A double-confined polymeric ionic liquid (PIL) sorbent coating was fabricated for the determination of nine ultraviolet (UV) filters in sample solutions containing high salt content by direct immersion solid-phase microextraction (DI-SPME) coupled to high-performance liquid chromatography (HPLC). The IL monomer and crosslinker cations and anions, namely, 1-vinyl-3-decylimidazolium styrenesulfonate ([VImC10][SS]) and 1,12-di(3-vinylbenzylimidazolium) dodecane distyrenesulfonate ([(VBIm)2C12] 2[SS]), were co-polymerized to create a highly stable sorbent coating which allowed for up to 120 direct-immersion extractions in 25% NaCl (w/v) solution without a decrease in its extraction capability. Extraction and desorption parameters such as desorption solvent, agitation rate, extraction time, desorption solvent volume, and desorption time were evaluated and optimized.
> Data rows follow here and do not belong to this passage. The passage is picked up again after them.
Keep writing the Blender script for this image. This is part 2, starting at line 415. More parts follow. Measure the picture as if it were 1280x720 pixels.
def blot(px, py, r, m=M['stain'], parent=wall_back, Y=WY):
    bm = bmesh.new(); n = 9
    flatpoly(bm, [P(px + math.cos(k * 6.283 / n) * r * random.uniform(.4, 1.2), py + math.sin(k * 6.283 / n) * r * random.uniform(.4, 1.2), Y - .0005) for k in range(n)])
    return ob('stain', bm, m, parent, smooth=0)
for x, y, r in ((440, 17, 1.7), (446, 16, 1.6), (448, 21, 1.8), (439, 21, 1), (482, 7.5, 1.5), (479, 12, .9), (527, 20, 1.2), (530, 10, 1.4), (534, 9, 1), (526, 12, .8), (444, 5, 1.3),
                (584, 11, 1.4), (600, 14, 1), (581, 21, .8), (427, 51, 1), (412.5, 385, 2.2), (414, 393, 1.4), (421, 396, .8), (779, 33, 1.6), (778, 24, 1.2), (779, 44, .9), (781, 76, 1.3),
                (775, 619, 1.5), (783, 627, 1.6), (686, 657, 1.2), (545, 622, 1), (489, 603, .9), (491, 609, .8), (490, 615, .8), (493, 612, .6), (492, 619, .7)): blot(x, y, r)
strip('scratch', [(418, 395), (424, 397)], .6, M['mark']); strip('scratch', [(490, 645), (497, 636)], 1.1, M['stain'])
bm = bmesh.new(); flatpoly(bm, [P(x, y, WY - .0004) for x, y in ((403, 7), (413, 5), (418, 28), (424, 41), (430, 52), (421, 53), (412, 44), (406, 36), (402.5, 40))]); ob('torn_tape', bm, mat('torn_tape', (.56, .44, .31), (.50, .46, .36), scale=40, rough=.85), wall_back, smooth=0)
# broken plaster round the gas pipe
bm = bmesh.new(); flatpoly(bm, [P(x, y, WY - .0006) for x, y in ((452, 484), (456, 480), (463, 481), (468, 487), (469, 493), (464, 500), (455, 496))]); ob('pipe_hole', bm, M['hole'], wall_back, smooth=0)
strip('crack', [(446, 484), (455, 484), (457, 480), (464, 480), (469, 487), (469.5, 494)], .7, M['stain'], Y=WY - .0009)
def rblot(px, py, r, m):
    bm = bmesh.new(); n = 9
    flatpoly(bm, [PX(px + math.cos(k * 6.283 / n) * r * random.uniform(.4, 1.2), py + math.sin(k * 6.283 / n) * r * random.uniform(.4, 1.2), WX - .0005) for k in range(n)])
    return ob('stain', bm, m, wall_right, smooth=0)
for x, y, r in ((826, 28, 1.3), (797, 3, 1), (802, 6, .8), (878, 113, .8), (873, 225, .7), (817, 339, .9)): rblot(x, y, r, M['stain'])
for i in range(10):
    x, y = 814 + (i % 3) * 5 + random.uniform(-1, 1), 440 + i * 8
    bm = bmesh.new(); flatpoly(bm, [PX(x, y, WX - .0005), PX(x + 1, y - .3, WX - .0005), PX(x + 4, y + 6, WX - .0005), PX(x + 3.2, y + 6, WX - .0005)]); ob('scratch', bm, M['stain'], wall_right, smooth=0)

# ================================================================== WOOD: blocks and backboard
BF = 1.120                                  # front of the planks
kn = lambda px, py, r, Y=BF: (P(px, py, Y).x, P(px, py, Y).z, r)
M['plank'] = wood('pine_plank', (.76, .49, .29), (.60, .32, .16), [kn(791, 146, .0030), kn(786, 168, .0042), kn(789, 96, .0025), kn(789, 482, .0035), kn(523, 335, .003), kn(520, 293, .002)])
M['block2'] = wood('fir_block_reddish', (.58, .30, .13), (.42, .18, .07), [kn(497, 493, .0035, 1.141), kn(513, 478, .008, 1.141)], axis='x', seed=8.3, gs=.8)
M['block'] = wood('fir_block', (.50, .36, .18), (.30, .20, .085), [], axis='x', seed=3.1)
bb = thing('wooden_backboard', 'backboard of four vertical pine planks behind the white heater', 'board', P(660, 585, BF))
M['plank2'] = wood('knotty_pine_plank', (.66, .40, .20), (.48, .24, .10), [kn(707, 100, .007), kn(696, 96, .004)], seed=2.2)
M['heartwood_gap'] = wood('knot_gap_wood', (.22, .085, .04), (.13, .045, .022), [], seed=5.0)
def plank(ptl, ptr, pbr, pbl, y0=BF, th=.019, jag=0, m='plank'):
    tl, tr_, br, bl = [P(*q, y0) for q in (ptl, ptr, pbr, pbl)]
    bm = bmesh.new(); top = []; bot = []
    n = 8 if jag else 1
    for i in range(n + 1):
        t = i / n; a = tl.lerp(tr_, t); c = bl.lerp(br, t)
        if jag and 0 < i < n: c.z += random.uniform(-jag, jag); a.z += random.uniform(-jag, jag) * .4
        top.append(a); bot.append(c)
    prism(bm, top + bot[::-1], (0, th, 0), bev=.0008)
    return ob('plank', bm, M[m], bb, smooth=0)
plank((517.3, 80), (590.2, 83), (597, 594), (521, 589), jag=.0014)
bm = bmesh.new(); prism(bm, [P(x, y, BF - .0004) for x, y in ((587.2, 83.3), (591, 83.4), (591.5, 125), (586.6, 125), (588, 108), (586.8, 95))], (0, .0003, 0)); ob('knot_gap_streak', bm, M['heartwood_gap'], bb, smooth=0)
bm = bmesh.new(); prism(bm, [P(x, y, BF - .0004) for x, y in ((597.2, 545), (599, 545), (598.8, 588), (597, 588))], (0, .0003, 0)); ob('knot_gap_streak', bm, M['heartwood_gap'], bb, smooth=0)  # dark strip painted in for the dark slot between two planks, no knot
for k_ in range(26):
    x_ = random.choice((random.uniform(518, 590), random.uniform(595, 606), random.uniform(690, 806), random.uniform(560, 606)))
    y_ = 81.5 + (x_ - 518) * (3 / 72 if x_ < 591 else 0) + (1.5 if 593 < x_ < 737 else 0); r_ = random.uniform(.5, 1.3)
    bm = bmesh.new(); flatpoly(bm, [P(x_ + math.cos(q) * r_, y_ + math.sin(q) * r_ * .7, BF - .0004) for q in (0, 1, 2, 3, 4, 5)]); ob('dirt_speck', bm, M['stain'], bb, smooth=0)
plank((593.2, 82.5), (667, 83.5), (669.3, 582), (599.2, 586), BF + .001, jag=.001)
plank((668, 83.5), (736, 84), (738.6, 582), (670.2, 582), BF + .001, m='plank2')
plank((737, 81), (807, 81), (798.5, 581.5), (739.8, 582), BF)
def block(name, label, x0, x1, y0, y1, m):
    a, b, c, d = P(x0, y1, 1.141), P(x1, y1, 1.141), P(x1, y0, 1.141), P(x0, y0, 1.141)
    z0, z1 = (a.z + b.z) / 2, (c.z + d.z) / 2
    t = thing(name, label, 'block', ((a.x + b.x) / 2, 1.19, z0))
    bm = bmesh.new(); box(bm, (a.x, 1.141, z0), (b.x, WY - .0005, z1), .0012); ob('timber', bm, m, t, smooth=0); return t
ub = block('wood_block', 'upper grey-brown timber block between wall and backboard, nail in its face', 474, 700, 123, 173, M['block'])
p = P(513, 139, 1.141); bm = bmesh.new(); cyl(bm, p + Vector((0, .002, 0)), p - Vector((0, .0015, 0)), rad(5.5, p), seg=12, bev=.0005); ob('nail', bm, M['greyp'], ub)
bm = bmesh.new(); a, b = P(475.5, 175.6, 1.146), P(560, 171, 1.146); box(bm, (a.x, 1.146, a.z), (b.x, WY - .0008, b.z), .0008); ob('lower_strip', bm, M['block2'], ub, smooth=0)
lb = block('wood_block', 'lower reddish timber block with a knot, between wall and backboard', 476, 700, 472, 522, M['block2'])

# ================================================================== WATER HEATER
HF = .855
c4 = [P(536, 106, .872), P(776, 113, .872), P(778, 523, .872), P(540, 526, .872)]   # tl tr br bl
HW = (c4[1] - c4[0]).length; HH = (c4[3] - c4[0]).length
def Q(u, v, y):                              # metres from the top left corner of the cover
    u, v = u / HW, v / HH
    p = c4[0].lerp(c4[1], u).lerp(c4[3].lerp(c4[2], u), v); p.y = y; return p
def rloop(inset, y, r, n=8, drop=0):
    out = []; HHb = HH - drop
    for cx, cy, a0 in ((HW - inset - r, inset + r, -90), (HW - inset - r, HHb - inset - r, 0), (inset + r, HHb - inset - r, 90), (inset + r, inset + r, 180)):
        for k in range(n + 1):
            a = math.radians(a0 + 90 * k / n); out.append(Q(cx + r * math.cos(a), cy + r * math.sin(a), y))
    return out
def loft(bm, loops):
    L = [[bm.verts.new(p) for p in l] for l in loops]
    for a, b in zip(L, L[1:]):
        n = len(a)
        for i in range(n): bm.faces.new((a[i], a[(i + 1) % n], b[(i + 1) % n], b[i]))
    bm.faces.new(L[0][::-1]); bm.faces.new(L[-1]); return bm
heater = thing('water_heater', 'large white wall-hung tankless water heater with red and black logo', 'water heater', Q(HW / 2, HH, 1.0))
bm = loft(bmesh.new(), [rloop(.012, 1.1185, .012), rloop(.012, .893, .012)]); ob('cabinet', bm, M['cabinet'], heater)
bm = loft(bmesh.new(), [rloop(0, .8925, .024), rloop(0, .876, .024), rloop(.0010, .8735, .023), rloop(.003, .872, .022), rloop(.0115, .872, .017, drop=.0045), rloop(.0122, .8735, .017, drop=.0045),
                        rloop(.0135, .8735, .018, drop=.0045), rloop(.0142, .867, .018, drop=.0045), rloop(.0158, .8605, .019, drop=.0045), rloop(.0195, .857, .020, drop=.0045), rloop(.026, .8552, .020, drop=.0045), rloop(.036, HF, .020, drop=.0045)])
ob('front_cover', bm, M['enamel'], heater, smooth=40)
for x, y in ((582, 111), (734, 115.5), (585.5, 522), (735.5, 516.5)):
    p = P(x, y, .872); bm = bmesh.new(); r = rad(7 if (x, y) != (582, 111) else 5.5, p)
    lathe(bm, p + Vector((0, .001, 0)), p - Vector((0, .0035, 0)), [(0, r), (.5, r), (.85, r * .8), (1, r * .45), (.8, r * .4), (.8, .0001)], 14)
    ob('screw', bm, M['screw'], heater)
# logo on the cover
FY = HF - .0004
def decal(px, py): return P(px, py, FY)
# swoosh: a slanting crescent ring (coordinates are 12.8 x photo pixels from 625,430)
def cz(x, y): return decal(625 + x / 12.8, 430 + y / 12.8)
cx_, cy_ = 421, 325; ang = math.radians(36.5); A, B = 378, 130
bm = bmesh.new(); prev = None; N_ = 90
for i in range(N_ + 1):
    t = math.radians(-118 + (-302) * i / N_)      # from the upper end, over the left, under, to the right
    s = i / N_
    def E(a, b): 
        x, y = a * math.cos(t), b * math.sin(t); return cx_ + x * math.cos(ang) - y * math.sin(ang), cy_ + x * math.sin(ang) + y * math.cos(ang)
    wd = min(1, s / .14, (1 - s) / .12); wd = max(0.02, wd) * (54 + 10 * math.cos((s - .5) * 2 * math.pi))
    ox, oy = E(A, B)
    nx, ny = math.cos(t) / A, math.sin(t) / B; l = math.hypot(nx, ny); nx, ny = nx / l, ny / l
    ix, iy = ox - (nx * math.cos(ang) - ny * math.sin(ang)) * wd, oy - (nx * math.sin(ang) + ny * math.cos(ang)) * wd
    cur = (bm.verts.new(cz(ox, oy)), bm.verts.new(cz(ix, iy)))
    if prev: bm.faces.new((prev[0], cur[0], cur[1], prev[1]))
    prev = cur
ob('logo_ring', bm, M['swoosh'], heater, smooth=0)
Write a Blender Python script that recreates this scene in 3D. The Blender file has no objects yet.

The analytical performance of the styrenesulfonate anion-based PIL fiber, PIL fiber containing chloride anions, and a commercially available polydimethylsiloxane/divinylbenzene (PDMS/DVB) fiber were compared. Coefficients of determination (R2) for the styrenesulfonate anion-based PIL fiber ranged from 0.995 to 0.999 and the limits of detection (LODs) varied from 0.1 to 5 µg L−1. The developed method was successfully applied in real water samples including tap, pool, and lake water, and acceptable relative recovery values were obtained. The lifetime of the PIL fiber containing chloride anions as well as the PDMS/DVB fiber were considerably shorter than the PIL fiber containing the styrenesulfonate anion, with both fibers showing a notable decrease in reproducibility and significant damage to the sorbent coating surface after 40 and 70 extractions, respectively. The R2 values for the chloride anion containing PIL fiber were at or higher than 0.991 with LODs ranging from 0.5 to 5 µg L−1. For the PDMS/DVB fiber, R2 values ranged from 0.992 to 0.999 and LODs were found to be as low as 0.2 µg L−1 and as high as 5 µg L−1.